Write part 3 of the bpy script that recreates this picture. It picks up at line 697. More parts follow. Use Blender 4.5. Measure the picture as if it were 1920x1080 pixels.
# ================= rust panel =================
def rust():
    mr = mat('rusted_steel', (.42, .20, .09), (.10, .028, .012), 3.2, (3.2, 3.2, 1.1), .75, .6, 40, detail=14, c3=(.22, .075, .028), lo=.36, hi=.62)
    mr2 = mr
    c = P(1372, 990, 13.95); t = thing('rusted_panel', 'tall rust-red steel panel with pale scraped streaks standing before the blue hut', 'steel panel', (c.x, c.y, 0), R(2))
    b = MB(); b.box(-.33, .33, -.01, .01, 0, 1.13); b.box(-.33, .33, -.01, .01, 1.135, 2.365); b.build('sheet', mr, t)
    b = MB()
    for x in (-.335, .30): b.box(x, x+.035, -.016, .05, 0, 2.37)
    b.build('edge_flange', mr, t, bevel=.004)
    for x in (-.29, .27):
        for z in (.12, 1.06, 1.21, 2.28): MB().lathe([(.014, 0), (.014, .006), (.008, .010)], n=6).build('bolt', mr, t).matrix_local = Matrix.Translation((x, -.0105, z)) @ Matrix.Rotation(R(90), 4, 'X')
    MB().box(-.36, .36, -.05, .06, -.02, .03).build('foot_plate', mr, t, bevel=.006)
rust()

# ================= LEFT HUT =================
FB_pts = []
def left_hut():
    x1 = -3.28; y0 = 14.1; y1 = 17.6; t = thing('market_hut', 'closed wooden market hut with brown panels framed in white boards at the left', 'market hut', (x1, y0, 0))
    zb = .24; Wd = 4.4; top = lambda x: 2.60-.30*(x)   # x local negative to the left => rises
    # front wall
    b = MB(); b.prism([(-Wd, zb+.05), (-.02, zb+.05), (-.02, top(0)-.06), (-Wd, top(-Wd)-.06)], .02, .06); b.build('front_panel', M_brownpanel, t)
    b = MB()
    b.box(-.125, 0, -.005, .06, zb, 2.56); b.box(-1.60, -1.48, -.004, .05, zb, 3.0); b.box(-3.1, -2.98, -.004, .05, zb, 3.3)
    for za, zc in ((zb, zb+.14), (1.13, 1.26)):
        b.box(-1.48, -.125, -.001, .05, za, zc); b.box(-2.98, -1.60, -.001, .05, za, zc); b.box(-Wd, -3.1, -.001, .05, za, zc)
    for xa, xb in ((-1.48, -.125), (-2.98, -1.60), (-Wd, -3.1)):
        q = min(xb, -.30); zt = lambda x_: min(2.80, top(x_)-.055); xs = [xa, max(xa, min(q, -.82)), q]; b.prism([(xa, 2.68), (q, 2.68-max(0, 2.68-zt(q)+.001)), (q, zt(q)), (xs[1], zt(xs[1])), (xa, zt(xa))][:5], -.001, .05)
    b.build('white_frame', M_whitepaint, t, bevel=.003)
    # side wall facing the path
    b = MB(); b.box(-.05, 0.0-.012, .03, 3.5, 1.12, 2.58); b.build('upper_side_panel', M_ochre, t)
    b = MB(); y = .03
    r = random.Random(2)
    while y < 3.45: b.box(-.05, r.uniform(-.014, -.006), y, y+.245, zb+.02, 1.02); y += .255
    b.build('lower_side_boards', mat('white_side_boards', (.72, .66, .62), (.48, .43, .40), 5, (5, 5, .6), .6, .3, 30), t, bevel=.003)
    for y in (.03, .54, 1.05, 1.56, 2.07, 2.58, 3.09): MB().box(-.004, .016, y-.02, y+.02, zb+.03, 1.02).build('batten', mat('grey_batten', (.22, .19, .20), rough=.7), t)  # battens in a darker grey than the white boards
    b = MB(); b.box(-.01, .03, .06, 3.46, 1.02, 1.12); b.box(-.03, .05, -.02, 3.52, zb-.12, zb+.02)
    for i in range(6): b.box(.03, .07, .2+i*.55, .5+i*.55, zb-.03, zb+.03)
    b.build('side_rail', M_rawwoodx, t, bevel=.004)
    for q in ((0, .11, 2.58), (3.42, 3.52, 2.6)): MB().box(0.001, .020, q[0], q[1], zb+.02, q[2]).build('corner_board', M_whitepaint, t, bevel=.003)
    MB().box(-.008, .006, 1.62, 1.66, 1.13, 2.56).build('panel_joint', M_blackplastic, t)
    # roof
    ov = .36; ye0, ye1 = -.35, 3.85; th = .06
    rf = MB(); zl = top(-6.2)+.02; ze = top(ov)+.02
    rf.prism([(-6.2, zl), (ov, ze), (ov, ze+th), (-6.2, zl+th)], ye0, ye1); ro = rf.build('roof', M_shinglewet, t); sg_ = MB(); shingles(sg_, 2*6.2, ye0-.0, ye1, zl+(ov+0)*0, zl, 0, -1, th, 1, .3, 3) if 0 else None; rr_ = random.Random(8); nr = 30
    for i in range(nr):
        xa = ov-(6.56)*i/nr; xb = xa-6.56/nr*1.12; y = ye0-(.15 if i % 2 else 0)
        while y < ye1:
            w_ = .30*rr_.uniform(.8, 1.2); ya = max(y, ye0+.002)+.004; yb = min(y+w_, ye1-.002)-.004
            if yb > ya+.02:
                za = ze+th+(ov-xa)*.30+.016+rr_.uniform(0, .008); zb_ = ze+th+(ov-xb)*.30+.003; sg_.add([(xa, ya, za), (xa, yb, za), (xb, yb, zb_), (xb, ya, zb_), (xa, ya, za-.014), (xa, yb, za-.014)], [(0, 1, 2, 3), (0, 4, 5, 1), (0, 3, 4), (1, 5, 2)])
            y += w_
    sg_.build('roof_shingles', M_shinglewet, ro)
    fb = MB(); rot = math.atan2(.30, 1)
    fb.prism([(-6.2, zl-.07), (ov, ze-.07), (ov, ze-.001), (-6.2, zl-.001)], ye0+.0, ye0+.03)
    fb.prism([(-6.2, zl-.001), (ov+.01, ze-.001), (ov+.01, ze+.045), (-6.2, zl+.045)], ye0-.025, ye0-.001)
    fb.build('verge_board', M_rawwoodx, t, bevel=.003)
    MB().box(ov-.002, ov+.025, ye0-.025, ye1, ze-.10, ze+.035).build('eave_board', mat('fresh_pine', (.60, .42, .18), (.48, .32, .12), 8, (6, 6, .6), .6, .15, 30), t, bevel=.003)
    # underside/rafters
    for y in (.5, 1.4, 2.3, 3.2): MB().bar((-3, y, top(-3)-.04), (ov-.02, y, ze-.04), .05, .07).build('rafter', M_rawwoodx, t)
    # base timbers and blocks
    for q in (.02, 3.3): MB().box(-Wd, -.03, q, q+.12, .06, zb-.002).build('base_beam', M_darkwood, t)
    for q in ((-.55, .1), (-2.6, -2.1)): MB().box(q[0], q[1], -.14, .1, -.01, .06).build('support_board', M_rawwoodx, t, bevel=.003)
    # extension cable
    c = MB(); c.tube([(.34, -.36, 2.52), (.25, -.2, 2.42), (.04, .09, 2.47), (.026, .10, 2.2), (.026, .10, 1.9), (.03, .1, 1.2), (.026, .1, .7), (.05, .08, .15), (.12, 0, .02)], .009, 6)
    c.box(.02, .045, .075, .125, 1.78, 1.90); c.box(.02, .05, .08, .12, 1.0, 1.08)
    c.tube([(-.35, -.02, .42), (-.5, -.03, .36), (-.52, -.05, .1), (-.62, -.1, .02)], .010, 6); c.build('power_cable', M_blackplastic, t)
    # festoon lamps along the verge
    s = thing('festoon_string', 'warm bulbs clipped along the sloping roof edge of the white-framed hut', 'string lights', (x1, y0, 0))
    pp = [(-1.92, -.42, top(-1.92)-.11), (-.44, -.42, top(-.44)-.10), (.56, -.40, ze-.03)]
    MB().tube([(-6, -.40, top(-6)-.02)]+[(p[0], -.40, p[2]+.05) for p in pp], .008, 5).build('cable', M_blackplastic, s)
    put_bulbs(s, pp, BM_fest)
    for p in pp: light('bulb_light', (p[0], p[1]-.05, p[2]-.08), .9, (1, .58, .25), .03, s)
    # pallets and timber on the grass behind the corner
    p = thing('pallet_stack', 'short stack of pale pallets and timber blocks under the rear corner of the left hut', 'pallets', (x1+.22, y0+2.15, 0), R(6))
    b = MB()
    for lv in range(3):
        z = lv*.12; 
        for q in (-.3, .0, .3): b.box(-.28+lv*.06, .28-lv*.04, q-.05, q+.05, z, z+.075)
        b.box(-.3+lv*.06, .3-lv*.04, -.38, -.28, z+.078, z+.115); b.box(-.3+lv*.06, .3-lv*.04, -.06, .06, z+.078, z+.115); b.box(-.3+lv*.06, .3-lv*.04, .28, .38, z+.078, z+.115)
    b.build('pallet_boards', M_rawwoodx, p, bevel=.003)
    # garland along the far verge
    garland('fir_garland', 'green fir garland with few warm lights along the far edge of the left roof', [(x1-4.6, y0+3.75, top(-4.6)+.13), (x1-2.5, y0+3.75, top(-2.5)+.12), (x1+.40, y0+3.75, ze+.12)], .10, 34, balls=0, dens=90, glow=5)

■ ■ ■

PROBLEM
Please repeat word for word the lines above that run from the beginning through the line containing "b.build('front_panel', M_brownpanel, t)", keeping both the first and that last line.

WRITTEN ANSWER
Write part 3 of the bpy script that recreates this picture. It picks up at line 697. More parts follow. Use Blender 4.5. Measure the picture as if it were 1920x1080 pixels.
# ================= rust panel =================
def rust():
    mr = mat('rusted_steel', (.42, .20, .09), (.10, .028, .012), 3.2, (3.2, 3.2, 1.1), .75, .6, 40, detail=14, c3=(.22, .075, .028), lo=.36, hi=.62)
    mr2 = mr
    c = P(1372, 990, 13.95); t = thing('rusted_panel', 'tall rust-red steel panel with pale scraped streaks standing before the blue hut', 'steel panel', (c.x, c.y, 0), R(2))
    b = MB(); b.box(-.33, .33, -.01, .01, 0, 1.13); b.box(-.33, .33, -.01, .01, 1.135, 2.365); b.build('sheet', mr, t)
    b = MB()
    for x in (-.335, .30): b.box(x, x+.035, -.016, .05, 0, 2.37)
    b.build('edge_flange', mr, t, bevel=.004)
    for x in (-.29, .27):
        for z in (.12, 1.06, 1.21, 2.28): MB().lathe([(.014, 0), (.014, .006), (.008, .010)], n=6).build('bolt', mr, t).matrix_local = Matrix.Translation((x, -.0105, z)) @ Matrix.Rotation(R(90), 4, 'X')
    MB().box(-.36, .36, -.05, .06, -.02, .03).build('foot_plate', mr, t, bevel=.006)
rust()

# ================= LEFT HUT =================
FB_pts = []
def left_hut():
    x1 = -3.28; y0 = 14.1; y1 = 17.6; t = thing('market_hut', 'closed wooden market hut with brown panels framed in white boards at the left', 'market hut', (x1, y0, 0))
    zb = .24; Wd = 4.4; top = lambda x: 2.60-.30*(x)   # x local negative to the left => rises
    # front wall
    b = MB(); b.prism([(-Wd, zb+.05), (-.02, zb+.05), (-.02, top(0)-.06), (-Wd, top(-Wd)-.06)], .02, .06); b.build('front_panel', M_brownpanel, t)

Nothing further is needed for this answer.